WASHINGTON (AFP) - Federal Reserve chairman Ben Bernanke is facing the biggest challenge of his career amid fears the US economy is sinking into a recession, analysts say.
Market criticism of Bernanke, who presided over a surprisingly deep interest rate cut Tuesday, has picked up in recent weeks as major US banks divulged big losses and Wall Street stocks went on a roller-coaster.
The Dow Jones Industrial Average tumbled more than 300 points Wednesday and then surged back to close nearly 300 points up. But few were willing to predict the market's direction in the coming days.
"Unfortunately, Mr. Bernanke seems to act strongly only when pushed to the wall," Joel Naroff of Naroff Economic Advisors said in a briefing note, referring to the Fed's 75 basis point cut in its main base rate to 3.50 percent on Tuesday.
The 54-year-old former academic is walking a tightrope. If the US economy avoids a recession he will likely be cheered as an economic savior, but his reputation could be tarnished if the world's biggest economy tips into a recession.
Bernanke and his fellow policymakers are using the federal funds interest rate -- the bank-to-bank overnight lending rate -- as their main gauge to keep economic momentum underpinned and out of recession.
Tuesday's dramatic cut in the rate will likely cheapen a wide range of consumer loans marketed by banks, such as car loans, and could even impact mortgage rates.
The US economy grew at a robust 4.9 percent pace in the third quarter, but most economists say growth has slown markedly since then amid a worsening housing slump and a related credit crunch that has plagued Wall Street.
The government is due to release fourth-quarter growth figures on Wednesday and most analysts expect growth slowed sharply to around 1.2 percent.
"If the economy dodges a serious or prolonged recession, the task will be to unwind the recent monetary and fiscal stimulus before inflation expectations become un-anchored," Bob Eisenbeis, a former executive vice president of the Federal Reserve Bank of Atlanta, wrote in a briefing paper for Cumberland Advisors.
In other words, if the Bernanke Fed makes borrowing costs too cheap, it could inadvertently trigger sharp price hikes and spur inflation.
While the current market mayhem has placed Bernanke in the public spotlight, the Fed's ability to control the economy -- while powerful -- is also limited and it is not yet certain that a recession will occur.
Some market observers say Bernanke's push to slash rates also could give the impression that the Fed chairman is acting as an emergency doctor to save an ailing stock market and wealthy investors, giving a so-called "put option," or ability to sell, to speculators.
Jan Hatzius, a Goldman Sachs economist, said that while disagreeing with such a notion, the Fed's cut "may reinforce the perception of a 'Fed put,' the idea that the Fed will always cut interest rates to save the stock market."
Some commentators have criticized the cut, saying that stock markets are retreating to more realistic levels and that banks and mortgage companies should have come clean with their losses more promptly.
"Why would anyone want to interrupt that process by bringing back the cheap credit?
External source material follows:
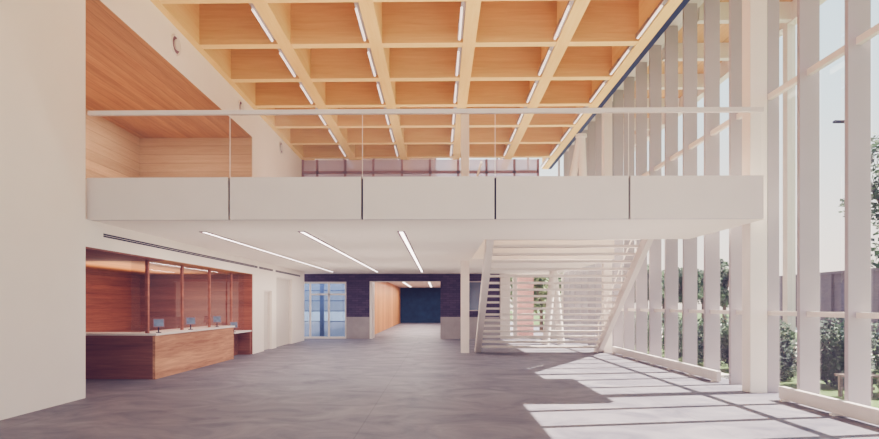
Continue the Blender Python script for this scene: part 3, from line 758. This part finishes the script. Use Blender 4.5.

The short and oversimplified answer can be summed up in three words: the Great Depression," columnist Steven Pearlstein wrote in The Washington Post newspaper.
Others are rallying to Bernanke's defense.
Alan Reynolds, a senior fellow at the free-market Cato Institute, contrasted Bernanke's management with the Fed's stance during the 1990-1991 recession under former chairman Alan Greenspan.
"Regardless of whether the Fed's actions prove excessive or inadequate, it would be unreasonable to describe them as too little or too late," Reynolds said, pointing out that the Greenspan Fed kept the fed funds rate much higher during the early 1990s recession.
With market volatility persisting and the Fed due to meet January 29-30 to mull rates further, the focus on Bernanke is not likely to ease any time soon.